** begin Supplied material **

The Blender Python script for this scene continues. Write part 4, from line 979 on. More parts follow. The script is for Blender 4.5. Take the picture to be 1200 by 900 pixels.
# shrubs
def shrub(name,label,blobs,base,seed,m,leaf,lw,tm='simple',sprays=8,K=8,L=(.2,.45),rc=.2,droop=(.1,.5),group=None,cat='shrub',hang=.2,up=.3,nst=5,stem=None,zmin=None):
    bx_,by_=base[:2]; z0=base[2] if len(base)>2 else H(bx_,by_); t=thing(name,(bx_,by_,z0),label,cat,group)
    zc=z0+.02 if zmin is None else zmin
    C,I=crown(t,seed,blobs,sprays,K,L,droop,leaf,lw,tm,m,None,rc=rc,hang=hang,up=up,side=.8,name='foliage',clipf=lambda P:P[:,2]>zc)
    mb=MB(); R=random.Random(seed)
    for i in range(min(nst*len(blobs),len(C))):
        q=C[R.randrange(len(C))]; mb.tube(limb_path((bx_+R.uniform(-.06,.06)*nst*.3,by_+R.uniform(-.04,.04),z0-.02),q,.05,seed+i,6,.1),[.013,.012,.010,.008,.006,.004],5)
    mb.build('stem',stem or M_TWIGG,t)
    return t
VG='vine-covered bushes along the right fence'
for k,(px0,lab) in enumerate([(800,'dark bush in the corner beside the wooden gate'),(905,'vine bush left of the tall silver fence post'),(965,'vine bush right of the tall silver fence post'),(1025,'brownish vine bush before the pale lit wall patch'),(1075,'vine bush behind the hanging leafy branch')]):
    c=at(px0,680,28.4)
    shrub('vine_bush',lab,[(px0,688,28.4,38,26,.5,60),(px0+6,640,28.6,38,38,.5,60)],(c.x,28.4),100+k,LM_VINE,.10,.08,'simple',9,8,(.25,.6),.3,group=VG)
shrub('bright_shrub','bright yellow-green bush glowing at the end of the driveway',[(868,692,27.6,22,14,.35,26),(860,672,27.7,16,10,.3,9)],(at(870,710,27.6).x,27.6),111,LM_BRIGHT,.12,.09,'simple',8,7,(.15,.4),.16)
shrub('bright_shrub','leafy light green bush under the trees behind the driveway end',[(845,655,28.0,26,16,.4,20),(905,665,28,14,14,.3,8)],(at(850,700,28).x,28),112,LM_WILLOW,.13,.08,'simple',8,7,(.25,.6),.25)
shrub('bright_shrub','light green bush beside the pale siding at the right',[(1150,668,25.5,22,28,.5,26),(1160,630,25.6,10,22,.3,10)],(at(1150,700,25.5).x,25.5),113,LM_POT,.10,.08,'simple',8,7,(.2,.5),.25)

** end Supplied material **

» Exercise
Repeat the data verbatim.

» Exercise answer
The Blender Python script for this scene continues. Write part 4, from line 979 on. More parts follow. The script is for Blender 4.5. Take the picture to be 1200 by 900 pixels.
# shrubs
def shrub(name,label,blobs,base,seed,m,leaf,lw,tm='simple',sprays=8,K=8,L=(.2,.45),rc=.2,droop=(.1,.5),group=None,cat='shrub',hang=.2,up=.3,nst=5,stem=None,zmin=None):
    bx_,by_=base[:2]; z0=base[2] if len(base)>2 else H(bx_,by_); t=thing(name,(bx_,by_,z0),label,cat,group)
    zc=z0+.02 if zmin is None else zmin
    C,I=crown(t,seed,blobs,sprays,K,L,droop,leaf,lw,tm,m,None,rc=rc,hang=hang,up=up,side=.8,name='foliage',clipf=lambda P:P[:,2]>zc)
    mb=MB(); R=random.Random(seed)
    for i in range(min(nst*len(blobs),len(C))):
        q=C[R.randrange(len(C))]; mb.tube(limb_path((bx_+R.uniform(-.06,.06)*nst*.3,by_+R.uniform(-.04,.04),z0-.02),q,.05,seed+i,6,.1),[.013,.012,.010,.008,.006,.004],5)
    mb.build('stem',stem or M_TWIGG,t)
    return t
VG='vine-covered bushes along the right fence'
for k,(px0,lab) in enumerate([(800,'dark bush in the corner beside the wooden gate'),(905,'vine bush left of the tall silver fence post'),(965,'vine bush right of the tall silver fence post'),(1025,'brownish vine bush before the pale lit wall patch'),(1075,'vine bush behind the hanging leafy branch')]):
    c=at(px0,680,28.4)
    shrub('vine_bush',lab,[(px0,688,28.4,38,26,.5,60),(px0+6,640,28.6,38,38,.5,60)],(c.x,28.4),100+k,LM_VINE,.10,.08,'simple',9,8,(.25,.6),.3,group=VG)
shrub('bright_shrub','bright yellow-green bush glowing at the end of the driveway',[(868,692,27.6,22,14,.35,26),(860,672,27.7,16,10,.3,9)],(at(870,710,27.6).x,27.6),111,LM_BRIGHT,.12,.09,'simple',8,7,(.15,.4),.16)
shrub('bright_shrub','leafy light green bush under the trees behind the driveway end',[(845,655,28.0,26,16,.4,20),(905,665,28,14,14,.3,8)],(at(850,700,28).x,28),112,LM_WILLOW,.13,.08,'simple',8,7,(.25,.6),.25)
shrub('bright_shrub','light green bush beside the pale siding at the right',[(1150,668,25.5,22,28,.5,26),(1160,630,25.6,10,22,.3,10)],(at(1150,700,25.5).x,25.5),113,LM_POT,.10,.08,'simple',8,7,(.2,.5),.25)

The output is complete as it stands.